▸ SHORT EXERCISE: Leave out the pictures, and write out exactly the lines from the beginning of the material to the line holding "lo.rotation_euler = (math.pi", that line included, and nothing else.

----

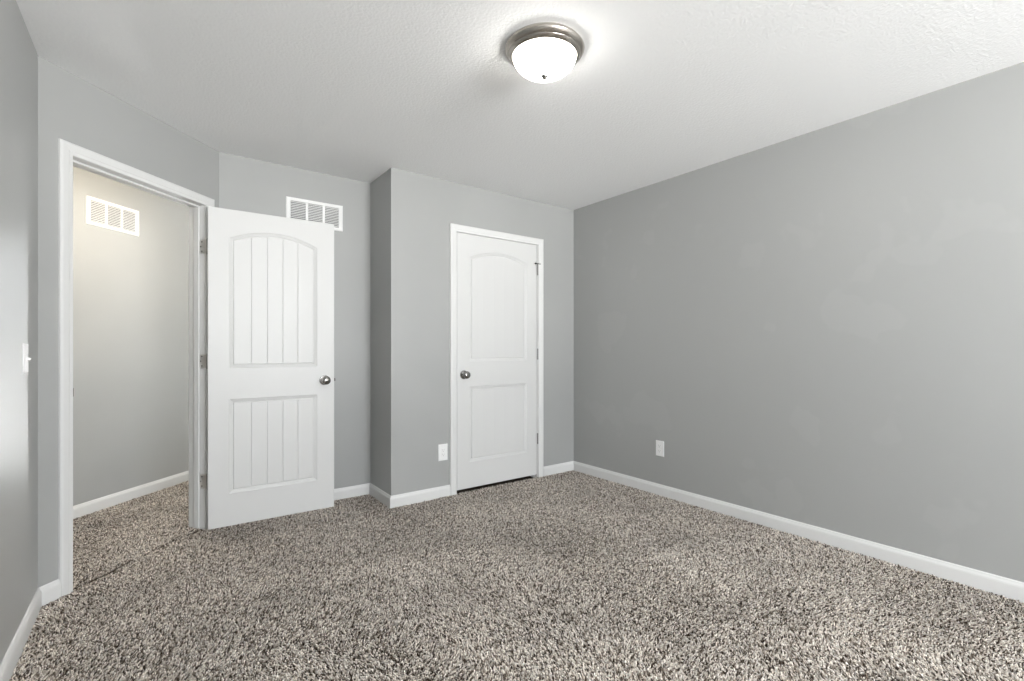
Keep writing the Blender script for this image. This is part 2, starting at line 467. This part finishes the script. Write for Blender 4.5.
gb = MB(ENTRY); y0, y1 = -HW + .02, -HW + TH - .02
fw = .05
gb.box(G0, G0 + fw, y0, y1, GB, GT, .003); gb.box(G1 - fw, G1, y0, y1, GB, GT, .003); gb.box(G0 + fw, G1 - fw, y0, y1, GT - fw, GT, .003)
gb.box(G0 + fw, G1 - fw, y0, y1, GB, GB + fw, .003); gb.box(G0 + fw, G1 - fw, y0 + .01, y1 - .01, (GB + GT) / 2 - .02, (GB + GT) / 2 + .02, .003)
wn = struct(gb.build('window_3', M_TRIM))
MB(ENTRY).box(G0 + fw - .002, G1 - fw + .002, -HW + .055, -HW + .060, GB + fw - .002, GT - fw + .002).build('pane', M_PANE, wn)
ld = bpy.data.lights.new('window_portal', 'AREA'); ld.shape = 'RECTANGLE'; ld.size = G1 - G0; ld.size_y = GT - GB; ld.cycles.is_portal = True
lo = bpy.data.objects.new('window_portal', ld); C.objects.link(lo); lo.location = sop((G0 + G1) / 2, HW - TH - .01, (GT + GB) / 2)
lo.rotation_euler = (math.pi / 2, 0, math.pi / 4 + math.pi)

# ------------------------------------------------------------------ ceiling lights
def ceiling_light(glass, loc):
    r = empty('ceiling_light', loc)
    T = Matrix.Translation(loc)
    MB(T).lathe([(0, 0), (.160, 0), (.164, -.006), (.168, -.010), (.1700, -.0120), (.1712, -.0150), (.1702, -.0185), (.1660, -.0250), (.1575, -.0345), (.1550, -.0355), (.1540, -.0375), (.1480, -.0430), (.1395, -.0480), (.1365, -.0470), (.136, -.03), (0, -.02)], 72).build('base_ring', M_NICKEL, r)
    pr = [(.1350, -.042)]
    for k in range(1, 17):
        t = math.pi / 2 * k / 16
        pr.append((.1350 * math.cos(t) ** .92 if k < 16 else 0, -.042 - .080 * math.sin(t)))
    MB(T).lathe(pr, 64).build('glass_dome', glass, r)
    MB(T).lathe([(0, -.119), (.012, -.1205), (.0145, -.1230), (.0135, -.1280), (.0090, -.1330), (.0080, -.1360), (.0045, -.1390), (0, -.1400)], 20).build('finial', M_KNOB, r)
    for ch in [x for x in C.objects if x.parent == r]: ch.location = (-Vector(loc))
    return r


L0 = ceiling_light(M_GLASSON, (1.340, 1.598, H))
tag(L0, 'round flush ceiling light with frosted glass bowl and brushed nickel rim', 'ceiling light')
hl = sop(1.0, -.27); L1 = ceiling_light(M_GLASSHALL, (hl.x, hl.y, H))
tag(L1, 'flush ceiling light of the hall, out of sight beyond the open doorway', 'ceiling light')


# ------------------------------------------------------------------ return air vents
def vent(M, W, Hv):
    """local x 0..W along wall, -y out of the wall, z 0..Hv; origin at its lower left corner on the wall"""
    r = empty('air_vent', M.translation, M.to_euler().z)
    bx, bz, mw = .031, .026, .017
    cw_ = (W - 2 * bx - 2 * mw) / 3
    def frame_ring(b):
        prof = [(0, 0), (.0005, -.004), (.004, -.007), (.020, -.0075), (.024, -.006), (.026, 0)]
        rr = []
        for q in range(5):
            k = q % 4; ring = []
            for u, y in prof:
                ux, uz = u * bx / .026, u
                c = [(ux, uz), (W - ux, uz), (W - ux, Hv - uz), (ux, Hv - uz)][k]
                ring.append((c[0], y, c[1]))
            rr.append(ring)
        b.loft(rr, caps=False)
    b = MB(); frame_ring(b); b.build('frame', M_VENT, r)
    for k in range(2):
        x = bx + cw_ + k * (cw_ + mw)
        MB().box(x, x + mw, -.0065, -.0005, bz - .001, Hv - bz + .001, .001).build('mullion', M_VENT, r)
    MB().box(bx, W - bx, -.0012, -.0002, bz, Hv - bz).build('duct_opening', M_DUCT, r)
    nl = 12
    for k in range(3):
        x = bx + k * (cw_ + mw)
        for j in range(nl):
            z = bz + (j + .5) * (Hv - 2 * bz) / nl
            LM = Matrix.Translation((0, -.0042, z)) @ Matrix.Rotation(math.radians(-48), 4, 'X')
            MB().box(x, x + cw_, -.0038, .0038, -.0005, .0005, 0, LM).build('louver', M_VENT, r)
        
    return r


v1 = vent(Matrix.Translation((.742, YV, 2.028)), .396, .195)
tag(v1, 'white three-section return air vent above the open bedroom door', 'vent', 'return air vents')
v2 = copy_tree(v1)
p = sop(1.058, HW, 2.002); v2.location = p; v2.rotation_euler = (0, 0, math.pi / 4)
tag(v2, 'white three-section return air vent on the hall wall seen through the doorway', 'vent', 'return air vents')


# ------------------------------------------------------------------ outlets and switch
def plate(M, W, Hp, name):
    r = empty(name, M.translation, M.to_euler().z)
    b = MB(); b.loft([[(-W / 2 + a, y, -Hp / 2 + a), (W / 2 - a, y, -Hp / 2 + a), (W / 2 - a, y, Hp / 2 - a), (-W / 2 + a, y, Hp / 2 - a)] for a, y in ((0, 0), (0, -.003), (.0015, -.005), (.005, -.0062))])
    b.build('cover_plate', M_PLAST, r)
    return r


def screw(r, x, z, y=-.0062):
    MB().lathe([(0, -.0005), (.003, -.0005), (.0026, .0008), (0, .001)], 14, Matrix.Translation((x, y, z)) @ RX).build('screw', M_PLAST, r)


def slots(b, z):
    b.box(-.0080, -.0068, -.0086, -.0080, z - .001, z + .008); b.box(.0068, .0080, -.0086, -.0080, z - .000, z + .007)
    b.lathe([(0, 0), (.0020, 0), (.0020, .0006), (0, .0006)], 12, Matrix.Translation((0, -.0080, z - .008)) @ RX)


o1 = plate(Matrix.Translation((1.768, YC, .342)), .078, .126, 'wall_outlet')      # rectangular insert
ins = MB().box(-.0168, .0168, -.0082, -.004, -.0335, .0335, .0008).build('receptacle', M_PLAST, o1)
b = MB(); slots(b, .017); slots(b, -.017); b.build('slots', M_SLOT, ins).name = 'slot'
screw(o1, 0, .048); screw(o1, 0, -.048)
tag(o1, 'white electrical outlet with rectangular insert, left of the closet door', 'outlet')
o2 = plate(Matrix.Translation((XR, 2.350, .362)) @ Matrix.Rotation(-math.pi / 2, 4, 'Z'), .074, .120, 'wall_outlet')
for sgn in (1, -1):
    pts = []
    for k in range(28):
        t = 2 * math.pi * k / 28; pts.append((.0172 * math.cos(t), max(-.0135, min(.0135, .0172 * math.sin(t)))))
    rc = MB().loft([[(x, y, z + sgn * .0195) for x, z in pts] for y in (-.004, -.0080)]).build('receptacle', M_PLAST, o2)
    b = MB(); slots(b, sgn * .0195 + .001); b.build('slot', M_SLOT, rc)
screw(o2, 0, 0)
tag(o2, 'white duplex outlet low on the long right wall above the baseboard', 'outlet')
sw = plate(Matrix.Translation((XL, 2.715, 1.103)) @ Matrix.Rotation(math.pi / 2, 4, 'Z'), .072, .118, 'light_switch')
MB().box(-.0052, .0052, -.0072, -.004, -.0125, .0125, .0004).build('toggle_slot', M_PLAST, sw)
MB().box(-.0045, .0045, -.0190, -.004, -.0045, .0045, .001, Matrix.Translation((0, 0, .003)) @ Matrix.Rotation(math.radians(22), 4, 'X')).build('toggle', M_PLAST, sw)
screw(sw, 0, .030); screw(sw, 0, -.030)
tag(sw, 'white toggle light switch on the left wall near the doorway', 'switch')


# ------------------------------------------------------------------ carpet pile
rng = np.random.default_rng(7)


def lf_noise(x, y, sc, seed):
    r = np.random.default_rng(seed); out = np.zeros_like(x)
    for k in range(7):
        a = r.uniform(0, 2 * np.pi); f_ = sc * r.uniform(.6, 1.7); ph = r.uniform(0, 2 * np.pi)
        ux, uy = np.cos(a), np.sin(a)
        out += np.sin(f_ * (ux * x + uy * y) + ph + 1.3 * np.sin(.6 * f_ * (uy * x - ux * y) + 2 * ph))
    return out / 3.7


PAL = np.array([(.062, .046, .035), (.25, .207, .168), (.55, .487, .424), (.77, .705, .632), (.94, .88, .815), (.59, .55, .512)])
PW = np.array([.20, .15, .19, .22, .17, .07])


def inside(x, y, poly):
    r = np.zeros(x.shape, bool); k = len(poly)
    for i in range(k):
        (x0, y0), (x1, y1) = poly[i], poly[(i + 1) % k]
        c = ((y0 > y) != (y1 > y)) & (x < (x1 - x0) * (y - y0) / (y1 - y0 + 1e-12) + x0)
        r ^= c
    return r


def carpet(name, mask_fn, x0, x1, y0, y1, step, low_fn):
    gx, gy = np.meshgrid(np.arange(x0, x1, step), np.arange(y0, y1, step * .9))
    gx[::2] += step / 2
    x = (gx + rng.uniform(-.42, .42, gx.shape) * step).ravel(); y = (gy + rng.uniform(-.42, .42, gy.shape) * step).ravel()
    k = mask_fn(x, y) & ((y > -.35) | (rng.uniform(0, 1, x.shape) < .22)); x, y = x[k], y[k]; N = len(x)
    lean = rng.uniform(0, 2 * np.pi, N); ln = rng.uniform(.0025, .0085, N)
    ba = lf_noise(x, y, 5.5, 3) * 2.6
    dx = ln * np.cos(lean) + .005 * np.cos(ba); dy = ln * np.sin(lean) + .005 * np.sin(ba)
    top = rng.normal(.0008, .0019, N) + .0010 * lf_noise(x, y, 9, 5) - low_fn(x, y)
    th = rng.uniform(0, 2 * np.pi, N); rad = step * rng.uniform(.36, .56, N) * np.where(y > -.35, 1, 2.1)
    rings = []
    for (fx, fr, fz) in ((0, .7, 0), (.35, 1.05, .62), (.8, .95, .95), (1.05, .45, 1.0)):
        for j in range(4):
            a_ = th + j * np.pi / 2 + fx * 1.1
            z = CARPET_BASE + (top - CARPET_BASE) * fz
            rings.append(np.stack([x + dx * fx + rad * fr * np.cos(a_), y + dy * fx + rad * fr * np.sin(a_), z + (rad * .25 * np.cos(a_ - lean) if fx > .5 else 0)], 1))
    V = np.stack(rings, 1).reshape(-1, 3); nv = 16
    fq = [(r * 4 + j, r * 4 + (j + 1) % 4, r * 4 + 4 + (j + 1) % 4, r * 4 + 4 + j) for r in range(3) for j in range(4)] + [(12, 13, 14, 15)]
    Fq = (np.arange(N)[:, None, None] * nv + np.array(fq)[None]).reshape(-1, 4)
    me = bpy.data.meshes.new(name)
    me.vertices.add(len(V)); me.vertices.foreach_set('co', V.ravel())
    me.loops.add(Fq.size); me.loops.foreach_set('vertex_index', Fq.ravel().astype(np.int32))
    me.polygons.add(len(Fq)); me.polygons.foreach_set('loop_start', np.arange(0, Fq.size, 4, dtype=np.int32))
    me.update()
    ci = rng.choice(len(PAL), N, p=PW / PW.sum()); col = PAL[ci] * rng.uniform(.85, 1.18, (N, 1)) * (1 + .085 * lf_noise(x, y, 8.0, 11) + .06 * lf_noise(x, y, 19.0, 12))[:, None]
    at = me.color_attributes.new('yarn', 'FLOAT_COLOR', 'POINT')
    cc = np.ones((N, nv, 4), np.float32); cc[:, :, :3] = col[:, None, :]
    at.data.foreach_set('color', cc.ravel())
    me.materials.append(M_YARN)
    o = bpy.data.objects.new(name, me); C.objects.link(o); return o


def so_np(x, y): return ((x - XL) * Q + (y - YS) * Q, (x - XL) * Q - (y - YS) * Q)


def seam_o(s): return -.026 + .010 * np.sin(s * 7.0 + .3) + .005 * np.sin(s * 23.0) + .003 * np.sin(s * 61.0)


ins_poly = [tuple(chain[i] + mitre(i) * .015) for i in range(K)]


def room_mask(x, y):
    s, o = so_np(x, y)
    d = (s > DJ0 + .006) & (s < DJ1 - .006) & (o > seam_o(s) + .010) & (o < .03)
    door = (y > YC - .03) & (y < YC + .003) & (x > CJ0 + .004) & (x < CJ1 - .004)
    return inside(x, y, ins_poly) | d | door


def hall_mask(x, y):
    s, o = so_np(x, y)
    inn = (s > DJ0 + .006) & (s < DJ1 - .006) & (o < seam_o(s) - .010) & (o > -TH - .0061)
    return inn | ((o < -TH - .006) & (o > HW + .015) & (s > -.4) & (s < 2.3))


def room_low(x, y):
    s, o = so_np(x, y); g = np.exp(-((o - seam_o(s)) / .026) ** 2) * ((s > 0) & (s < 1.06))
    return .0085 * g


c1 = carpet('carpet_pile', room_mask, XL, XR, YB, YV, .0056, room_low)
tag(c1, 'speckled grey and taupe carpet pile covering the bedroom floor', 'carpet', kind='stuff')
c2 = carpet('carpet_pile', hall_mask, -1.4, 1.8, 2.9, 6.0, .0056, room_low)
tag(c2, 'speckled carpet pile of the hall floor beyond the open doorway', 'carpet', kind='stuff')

----

▸ SOLVED EXERCISE:
Keep writing the Blender script for this image. This is part 2, starting at line 467. This part finishes the script. Write for Blender 4.5.
gb = MB(ENTRY); y0, y1 = -HW + .02, -HW + TH - .02
fw = .05
gb.box(G0, G0 + fw, y0, y1, GB, GT, .003); gb.box(G1 - fw, G1, y0, y1, GB, GT, .003); gb.box(G0 + fw, G1 - fw, y0, y1, GT - fw, GT, .003)
gb.box(G0 + fw, G1 - fw, y0, y1, GB, GB + fw, .003); gb.box(G0 + fw, G1 - fw, y0 + .01, y1 - .01, (GB + GT) / 2 - .02, (GB + GT) / 2 + .02, .003)
wn = struct(gb.build('window_3', M_TRIM))
MB(ENTRY).box(G0 + fw - .002, G1 - fw + .002, -HW + .055, -HW + .060, GB + fw - .002, GT - fw + .002).build('pane', M_PANE, wn)
ld = bpy.data.lights.new('window_portal', 'AREA'); ld.shape = 'RECTANGLE'; ld.size = G1 - G0; ld.size_y = GT - GB; ld.cycles.is_portal = True
lo = bpy.data.objects.new('window_portal', ld); C.objects.link(lo); lo.location = sop((G0 + G1) / 2, HW - TH - .01, (GT + GB) / 2)
lo.rotation_euler = (math.pi / 2, 0, math.pi / 4 + math.pi)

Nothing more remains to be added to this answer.